March 2012 was a jump forward for my photographic gear with the purchase of the new Sony Alpha A77 DSLR (SLT). There are plenty of websites out there that go into great detail about the features of the A77, so I won't go into depth here but to comment on my personal feelings on the camera and settings I use as I figure them out!


What better subject to play with a new camera than squirrels at the Sheffield Botanical Gardens? The lively little guys would sometimes prove a test for the focusing of the Sony A100, but not so the the A77 with 16-15mm f2.8 SSM lens attached that came with the camera. That camera/lens combo was locking onto the squirrels with no problem at all. No doubt the plethera of focus points in the Sony A77 helped.

On reviewing the photos from the Alpha A77 however I was a little disappointed to see that the camera seemed to be missing focus, focusing instead of on the squirrels it was focusing in front of them by some way. Having spent so much on a camera + lens this was a big problem, until I found out about the A77's micro adjust feature. This lets you set an offset for each lens you use (up to 30 lenses IIRC) to correct this sort of issue. Having tweaked the micro adjust for the 16-50mm lens, focusing is now spot on.

Because the shots from this first trip were off I've not included any here.


A lot of criticism is directed at Sony cameras  over apparent image noise. While I can't compare to other brands of cameras like Nikon or Canon as I don't own their cameras, I can say I've been quite impressed with lack of problematic noise. This photo of a ferret I used as a test subject for the camera was shot at ISO 1600.

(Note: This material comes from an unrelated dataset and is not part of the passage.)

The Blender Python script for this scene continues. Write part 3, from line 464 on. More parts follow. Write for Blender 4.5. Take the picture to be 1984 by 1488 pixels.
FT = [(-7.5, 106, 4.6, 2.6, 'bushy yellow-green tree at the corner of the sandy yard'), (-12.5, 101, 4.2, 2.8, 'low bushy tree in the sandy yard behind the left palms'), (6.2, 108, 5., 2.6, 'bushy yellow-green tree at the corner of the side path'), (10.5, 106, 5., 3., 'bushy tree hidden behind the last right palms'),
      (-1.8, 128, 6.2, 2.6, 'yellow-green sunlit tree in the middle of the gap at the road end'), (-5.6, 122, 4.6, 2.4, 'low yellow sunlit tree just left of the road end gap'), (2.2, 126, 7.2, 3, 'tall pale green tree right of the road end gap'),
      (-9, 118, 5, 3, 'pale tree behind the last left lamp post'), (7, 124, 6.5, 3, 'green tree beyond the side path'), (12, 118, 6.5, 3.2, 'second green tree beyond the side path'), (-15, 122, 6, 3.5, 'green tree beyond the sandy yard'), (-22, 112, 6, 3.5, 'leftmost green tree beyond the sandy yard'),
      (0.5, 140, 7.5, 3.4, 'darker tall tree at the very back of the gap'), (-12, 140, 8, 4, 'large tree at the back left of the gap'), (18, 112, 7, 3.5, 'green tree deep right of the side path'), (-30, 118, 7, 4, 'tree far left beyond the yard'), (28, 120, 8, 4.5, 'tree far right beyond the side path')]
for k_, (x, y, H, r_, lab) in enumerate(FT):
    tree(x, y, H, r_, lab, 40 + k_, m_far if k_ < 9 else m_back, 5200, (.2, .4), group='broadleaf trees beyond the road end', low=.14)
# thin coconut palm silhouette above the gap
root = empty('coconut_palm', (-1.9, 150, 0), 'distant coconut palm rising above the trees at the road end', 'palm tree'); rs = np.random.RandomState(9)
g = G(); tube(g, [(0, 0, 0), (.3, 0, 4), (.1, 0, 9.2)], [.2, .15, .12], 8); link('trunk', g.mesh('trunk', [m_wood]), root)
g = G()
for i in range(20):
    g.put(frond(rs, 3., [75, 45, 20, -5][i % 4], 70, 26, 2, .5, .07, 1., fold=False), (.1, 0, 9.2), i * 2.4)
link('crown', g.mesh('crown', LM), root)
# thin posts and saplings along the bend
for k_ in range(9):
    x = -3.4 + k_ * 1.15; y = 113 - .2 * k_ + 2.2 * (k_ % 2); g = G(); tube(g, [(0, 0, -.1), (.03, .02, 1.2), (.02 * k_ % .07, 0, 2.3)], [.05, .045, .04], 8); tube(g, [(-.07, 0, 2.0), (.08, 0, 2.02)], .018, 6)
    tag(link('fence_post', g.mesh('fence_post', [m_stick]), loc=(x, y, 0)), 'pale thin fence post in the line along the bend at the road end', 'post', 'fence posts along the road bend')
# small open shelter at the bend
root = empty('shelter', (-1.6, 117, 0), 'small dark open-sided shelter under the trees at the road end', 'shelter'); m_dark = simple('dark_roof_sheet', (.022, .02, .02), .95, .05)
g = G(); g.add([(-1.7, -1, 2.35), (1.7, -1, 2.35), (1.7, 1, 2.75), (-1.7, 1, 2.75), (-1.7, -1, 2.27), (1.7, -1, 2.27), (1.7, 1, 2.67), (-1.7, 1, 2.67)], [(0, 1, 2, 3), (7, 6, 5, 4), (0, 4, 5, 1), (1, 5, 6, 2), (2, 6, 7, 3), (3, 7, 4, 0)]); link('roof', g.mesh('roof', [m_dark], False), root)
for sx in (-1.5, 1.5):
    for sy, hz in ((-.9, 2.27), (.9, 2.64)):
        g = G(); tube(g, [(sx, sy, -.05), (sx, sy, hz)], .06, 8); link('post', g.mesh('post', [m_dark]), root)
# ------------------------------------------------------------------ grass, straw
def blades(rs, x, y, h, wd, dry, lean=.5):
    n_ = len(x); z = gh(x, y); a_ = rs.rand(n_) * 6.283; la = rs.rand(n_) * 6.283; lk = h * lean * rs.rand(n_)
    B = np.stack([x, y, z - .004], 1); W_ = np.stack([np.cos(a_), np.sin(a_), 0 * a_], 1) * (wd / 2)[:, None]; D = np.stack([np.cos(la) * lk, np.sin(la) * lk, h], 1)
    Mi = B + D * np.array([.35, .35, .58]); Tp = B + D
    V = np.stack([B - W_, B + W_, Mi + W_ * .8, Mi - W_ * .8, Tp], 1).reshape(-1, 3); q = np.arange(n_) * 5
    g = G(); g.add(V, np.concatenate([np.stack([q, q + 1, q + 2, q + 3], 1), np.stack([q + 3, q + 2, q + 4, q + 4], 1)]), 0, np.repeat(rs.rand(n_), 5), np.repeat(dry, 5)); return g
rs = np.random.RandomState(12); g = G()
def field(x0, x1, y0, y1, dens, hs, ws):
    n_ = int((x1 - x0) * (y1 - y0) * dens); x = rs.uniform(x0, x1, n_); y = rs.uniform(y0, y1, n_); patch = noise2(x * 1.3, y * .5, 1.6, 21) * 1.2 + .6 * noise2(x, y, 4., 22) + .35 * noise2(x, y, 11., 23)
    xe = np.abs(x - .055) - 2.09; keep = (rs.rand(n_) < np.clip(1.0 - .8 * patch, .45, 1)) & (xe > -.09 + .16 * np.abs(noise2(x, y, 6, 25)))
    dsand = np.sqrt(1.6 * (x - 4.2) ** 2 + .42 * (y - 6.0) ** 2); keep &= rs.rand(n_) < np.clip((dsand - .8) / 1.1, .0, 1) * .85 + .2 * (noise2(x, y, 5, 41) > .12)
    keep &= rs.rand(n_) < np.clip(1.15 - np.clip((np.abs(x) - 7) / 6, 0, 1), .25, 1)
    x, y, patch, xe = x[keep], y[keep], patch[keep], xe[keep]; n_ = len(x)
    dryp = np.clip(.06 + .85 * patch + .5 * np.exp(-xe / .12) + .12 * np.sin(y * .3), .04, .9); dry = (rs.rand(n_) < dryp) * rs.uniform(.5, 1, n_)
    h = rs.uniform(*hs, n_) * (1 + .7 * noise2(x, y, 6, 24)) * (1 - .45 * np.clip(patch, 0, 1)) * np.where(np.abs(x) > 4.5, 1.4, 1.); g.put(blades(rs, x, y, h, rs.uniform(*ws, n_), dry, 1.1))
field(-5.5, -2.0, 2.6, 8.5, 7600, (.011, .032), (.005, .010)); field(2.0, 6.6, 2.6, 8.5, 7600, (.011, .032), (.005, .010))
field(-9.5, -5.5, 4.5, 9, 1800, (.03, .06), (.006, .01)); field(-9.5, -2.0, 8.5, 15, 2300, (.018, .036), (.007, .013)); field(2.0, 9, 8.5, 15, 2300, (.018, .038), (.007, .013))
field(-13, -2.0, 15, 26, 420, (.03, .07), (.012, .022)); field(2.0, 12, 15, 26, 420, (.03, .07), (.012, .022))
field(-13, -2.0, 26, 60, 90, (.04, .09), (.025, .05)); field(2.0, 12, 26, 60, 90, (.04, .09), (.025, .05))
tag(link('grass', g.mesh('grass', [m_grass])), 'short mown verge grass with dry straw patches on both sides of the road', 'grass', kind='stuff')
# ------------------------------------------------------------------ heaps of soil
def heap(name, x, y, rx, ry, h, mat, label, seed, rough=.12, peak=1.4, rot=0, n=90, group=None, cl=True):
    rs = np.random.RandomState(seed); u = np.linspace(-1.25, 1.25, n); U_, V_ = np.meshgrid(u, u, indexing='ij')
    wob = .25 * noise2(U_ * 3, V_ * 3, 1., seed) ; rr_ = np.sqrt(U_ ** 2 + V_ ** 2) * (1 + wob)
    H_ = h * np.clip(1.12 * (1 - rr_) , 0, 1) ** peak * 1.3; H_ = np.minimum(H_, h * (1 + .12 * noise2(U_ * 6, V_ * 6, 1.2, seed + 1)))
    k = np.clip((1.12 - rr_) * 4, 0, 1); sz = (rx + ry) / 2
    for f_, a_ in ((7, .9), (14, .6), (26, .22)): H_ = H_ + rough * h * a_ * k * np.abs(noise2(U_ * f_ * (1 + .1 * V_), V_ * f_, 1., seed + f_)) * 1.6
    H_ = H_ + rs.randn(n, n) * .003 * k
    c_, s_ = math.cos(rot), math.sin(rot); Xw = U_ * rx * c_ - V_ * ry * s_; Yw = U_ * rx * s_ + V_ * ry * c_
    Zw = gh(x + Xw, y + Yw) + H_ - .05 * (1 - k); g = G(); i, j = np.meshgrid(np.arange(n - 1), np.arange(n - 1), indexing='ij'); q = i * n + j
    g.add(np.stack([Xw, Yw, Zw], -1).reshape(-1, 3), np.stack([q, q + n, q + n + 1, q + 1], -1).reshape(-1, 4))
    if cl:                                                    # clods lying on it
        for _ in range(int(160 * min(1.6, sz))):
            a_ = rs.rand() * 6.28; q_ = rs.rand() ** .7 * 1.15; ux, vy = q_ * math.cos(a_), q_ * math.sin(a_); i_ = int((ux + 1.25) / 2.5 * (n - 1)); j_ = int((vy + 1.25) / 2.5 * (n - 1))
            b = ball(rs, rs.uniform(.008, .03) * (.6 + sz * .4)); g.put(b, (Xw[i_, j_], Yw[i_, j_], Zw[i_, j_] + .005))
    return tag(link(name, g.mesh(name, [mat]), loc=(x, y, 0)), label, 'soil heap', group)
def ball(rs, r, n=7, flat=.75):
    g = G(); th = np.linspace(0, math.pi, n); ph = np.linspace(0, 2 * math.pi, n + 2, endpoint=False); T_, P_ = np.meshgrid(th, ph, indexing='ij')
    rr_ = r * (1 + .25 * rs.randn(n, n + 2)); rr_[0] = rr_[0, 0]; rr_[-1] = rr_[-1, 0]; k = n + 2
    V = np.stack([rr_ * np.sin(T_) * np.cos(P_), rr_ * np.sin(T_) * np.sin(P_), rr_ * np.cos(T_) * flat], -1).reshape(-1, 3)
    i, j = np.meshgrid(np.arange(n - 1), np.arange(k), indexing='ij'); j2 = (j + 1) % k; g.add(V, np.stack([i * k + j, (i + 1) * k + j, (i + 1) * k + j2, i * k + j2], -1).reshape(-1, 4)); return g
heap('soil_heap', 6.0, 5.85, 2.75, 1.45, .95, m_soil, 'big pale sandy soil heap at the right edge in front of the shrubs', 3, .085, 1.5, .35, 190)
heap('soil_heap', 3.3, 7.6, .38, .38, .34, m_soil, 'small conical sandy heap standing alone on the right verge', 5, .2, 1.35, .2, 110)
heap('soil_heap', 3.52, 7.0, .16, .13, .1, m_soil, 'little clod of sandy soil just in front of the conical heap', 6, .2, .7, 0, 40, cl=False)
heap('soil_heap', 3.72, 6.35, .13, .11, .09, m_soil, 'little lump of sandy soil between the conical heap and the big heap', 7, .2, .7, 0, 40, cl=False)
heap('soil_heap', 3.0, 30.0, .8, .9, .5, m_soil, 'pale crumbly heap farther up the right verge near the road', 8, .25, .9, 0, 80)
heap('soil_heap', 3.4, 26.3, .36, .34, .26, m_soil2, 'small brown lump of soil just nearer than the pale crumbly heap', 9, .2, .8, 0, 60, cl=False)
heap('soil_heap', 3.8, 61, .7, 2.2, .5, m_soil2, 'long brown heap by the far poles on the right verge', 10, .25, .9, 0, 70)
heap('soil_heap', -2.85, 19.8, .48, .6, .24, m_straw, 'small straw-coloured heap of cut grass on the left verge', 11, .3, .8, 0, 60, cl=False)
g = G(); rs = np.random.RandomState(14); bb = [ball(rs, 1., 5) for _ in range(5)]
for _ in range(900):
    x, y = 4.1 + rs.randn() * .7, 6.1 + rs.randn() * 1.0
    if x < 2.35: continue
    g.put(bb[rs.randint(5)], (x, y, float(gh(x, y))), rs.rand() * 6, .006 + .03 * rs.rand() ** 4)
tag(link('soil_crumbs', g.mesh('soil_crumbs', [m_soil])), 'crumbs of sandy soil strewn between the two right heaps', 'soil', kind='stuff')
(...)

Ferret, taken with Sony A77

Firmware issues

My camera arrived with the 1.04 firmware onboard. Naturally firmware was low on my list of things to check, so first experience of the Sony A77 was based on 1.04.

At times the A77 felt a little sluggish to respond, noticeably around response time to changing the current shutter or aperture.

I since discovered there was an update available, so as soon as I had time I upgraded the firmware to the new 1.05 firmware.

You have to use Sony's software to load the new firmware into the camera. I'm not sure why Sony decided to do this, with the A100 an update was a simple matter of copying a file to memory card and booting up the camera. Of course the Sony software is Windows only - which causes headaches to folks like me who have opted to use Linux. So I tried doing the upgrade using a Virtual Machine instance of Windows XP, but that kept failing. It seems you have to use Windows running natively on real hardware for the upgrade to work properly.


Anyway, I got the upgrade done on a borrowed computer and the camera seems a lot more responsive when fiddling with settings.

My settings

The Sony A77 has lots of tweaks and settings to play with to get it to behave just as you want, so I thought I'd better make a note of them in case I lose them for some reason.

Focus settings

The A77 has a fantastic feature called 'focus peaking'. Which, when switched on in manual focus mode, highlights areas of the image that will be in sharp focus, immensely useful when manual focusing or in macro mode. I have this turned up to high and yellow (yes, you can choose the colour!).

Setting the camera focus to DMF mode (camera menu -> 3 -> AF-A setup (DMF)) means when the camera has found focus it switches to manual focus immediately (just for that shot), in combination with focus peaking this means you get a highlight of what will be sharp when using AF. This works nicely when the focus mode knob on the front of the camera is set to 'A'.

Depressing the shutter release half way causes AF to kick in again.

Of course when the subject is moving a lot you may want to tell the camera to keep focusing and don't use DMF, in this situation I switch the focus knob on the front of the A77 to C for continuous focus, which will ignore the DMF setting.

Memory recall

The A77 has 3 user definable memory slots. I have setup 2 of mine, the first for single shot efforts when I have time to compose and think carefully about a shot. The second is for faster action use of the camera. These give me a quick and easy way to setup the camera for certain uses.

MR1 - A priority, single shot drive, local AF point select, ISO 200

MR2 - S priority, flash off, dive more: continuous Hi, auto ISO (limited to 1600), Zone focus mode

Button customising

Amongst the masses of customisation options in the Sony A77 is the option to reassign some of the buttons on the camera to have different uses meaning you can have exactly what you want where in the button layout. The only one I've tweaked is to change the AEL button to toggle spot metering as that seems like a feature I'd like to be able to quickly switch to as conditions change.

Other features/settings I'd need to change in a hurry (Shutter/Apeture/ISO/exp. compensation) all have dedicated controls already.